Kota Bogor, aktual.com – Institut Pertanian Bogor (IPB) University mengajak perwakilan peneliti internasional membicarakan bioenergi dan biomassa untuk menopang kebutuhan energi terbarukan dan ramah lingkungan di masa depan.
Ketua Panitia Konferensi International Biomass and bioenergy (ICBB) 2023 IPB Dr Meika Syahbana Rusli, di IICC Bogor, Jawa Barat, saat diwawancarai di sela kegiatan, Senin (7/8), mengatakan perwakilan IPB dan peneliti internasional mendiskusikan perkembangan teknologi dalam bioenergi untuk menuju transisi energi.
“Di seluruh dunia, termasuk Indonesia sedang menjalani transisi energi dalam energi yang kurang ramah lingkungan atau energi fosil yang tidak terbarukan menjadi energi yang ramah lingkungan dan sekaligus bioekonomi, karena melalui pengembangan bioenergi itu bioekonomi tumbuh sekaligus,” kata Dr Meika.
Ia menuturkan pada ke-8 kali kegiatan ICBB ini sebagian besar dihadiri perwakilan peneliti dari Indonesia dan sebagian lain dari delapan perwakilan peneliti negara Jepang, Filipina, Australia, Amerika Serikat, dan lain-lain, total ada sembilan negara.
Konferensi ini mengangkat teknologi bioenergi dan biomassa sebagai tema utama. Berbagai riset yang sudah dilakukan tentang tema tersebut dipresentasikan pada berbagai sesi diskusi paralel ini.
Dr Meika memaparkan bahwa IPB mempresentasikan Indonesia porsi besar biodiesel yang sudah menjadi program pemerintah dari bahan baku kelapa sawit.
Pada potensi ini, IPB mengambil peran mengembangkan bioaditif untuk membantu penggunaan biodiesel.
“Karena biodiesel ketika dicampurkan dengan diesel solar dari fosil ada timbul masalah-masalah teknis. Nah kami, di SBRC IPB adalah mengembangkan bioaditif yang bisa menyelesaikan masalah-masalah teknis penggunaan biodiesel tersebut,” katanya lagi.
Meika menyampaikan, mengingat rencana pemerintah akan terus menaikkan porsi campuran biodiesel di dalam bahan bakar dari B35 menjadi B40 sampai B50. Maka potensi masalah semakin besar dan ada solusi dengan bioaditif.
SBRC IPB mengembangkan bioaditif ini agar masalah teknis, kadar air, kadar pengotor yang bisa mengganggu kerja mesin dan menimbulkan filter harus diganti.

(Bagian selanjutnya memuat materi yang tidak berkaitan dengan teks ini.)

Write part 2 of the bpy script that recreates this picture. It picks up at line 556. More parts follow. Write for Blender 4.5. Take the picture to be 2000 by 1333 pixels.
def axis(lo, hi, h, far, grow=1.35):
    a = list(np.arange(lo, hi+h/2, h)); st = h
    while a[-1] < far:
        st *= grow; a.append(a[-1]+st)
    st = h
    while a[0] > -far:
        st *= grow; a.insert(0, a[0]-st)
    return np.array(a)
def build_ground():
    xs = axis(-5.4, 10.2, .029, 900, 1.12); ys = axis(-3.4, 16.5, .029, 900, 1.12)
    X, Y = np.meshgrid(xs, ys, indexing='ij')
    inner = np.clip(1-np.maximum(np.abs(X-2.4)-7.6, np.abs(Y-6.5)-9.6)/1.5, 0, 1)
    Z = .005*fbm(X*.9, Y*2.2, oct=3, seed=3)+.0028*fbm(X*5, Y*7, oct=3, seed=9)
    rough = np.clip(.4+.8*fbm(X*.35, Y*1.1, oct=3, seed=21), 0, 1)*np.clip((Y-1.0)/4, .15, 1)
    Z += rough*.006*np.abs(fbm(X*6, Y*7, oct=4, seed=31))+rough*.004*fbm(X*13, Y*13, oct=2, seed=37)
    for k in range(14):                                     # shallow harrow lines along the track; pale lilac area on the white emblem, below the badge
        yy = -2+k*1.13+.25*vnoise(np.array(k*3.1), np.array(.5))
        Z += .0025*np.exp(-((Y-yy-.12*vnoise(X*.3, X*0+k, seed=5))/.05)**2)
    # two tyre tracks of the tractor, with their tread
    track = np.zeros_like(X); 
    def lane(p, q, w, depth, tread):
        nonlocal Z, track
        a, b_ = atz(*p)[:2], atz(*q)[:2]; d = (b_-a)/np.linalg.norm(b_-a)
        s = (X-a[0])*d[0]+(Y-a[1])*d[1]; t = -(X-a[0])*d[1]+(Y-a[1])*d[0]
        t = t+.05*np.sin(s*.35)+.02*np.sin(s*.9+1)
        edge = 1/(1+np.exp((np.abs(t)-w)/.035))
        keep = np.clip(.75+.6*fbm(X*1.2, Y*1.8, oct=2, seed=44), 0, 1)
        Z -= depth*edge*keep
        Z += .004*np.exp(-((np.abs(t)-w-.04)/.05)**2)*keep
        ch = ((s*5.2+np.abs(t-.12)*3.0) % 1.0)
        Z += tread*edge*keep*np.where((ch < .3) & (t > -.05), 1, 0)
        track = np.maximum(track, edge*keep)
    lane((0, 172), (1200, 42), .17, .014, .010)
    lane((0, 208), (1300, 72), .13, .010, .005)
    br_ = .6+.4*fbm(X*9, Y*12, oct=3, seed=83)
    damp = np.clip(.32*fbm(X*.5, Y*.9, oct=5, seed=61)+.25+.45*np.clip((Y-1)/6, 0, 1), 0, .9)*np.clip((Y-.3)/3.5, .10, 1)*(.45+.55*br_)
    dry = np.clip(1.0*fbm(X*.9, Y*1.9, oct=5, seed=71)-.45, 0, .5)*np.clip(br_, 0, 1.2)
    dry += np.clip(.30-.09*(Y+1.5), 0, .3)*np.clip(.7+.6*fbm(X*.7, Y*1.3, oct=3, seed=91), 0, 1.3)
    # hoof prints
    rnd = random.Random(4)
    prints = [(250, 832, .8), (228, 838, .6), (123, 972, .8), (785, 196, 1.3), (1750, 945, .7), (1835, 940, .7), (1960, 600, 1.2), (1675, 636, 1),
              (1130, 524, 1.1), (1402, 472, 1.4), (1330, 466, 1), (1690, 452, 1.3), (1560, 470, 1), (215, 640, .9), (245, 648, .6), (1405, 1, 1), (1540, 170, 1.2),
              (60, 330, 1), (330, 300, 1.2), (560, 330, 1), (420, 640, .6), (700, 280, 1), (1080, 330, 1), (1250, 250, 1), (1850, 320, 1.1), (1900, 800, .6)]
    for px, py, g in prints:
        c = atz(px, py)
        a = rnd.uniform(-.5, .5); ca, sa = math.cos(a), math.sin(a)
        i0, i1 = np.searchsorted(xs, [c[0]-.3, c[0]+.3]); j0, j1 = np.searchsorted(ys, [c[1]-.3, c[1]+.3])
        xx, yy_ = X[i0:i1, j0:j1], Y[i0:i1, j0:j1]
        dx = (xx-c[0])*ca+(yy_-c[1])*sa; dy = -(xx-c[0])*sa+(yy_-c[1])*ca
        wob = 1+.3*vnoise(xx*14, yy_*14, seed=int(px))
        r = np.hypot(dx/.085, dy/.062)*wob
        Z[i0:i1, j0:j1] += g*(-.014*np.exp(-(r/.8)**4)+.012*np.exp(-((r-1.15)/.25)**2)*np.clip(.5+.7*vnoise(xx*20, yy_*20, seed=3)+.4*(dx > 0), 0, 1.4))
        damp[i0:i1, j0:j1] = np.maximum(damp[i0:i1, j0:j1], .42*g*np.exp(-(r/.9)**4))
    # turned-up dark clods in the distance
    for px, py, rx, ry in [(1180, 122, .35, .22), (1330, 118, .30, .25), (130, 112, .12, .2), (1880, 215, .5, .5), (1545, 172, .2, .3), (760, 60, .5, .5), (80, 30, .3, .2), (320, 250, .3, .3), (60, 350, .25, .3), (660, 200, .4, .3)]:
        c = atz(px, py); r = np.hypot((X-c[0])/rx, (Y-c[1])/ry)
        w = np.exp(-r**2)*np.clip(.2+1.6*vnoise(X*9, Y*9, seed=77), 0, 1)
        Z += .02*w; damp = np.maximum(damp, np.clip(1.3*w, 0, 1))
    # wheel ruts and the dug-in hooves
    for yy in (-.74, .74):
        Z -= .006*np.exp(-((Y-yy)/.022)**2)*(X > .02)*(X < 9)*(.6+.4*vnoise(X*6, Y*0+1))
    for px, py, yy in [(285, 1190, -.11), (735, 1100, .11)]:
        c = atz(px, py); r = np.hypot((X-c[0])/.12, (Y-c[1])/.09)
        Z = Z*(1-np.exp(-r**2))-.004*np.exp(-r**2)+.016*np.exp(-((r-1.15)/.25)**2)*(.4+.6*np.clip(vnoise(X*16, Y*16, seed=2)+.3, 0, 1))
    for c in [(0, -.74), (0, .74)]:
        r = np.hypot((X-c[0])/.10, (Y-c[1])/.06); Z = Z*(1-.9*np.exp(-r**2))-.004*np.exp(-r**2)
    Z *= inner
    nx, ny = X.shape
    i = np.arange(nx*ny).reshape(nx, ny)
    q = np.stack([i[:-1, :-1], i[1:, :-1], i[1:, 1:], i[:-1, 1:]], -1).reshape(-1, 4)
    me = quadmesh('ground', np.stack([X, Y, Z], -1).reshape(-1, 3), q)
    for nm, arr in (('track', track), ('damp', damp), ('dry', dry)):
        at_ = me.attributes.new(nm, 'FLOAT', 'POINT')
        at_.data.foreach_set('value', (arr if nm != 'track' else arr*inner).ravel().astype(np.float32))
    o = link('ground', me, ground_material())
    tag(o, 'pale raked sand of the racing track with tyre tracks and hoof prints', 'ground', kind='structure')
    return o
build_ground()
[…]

Solusi kedua, kata dia, yang ditawarkan SBRC ini adalah sekarang pemerintah untuk mencapai emisi yang netral menggantikan atau mensubstitusi batu bara dengan biomassa.
Biomassa yang paling potensial adalah dari hutan tanaman energi, yakni tanaman gamal dan kaliandra yang sedang dikerjasamakan dengan PLN agar bagaimana biomassa ini bisa diproduksi di tingkat masyarakat.
Hutan rakyat dengan luasan cukup banyak, begitupun hutan punya negara tapi pengelolaannya bersama masyarakat itu sangat potensial untuk menjadikan tanaman energi membantu pengembangan energi ramah lingkungan.
“Karena memang karakteristiknya biomassa ini harus melibatkan masyarakat, mereka adalah pelaku dan mereka juga punya lahan,” katanya pula.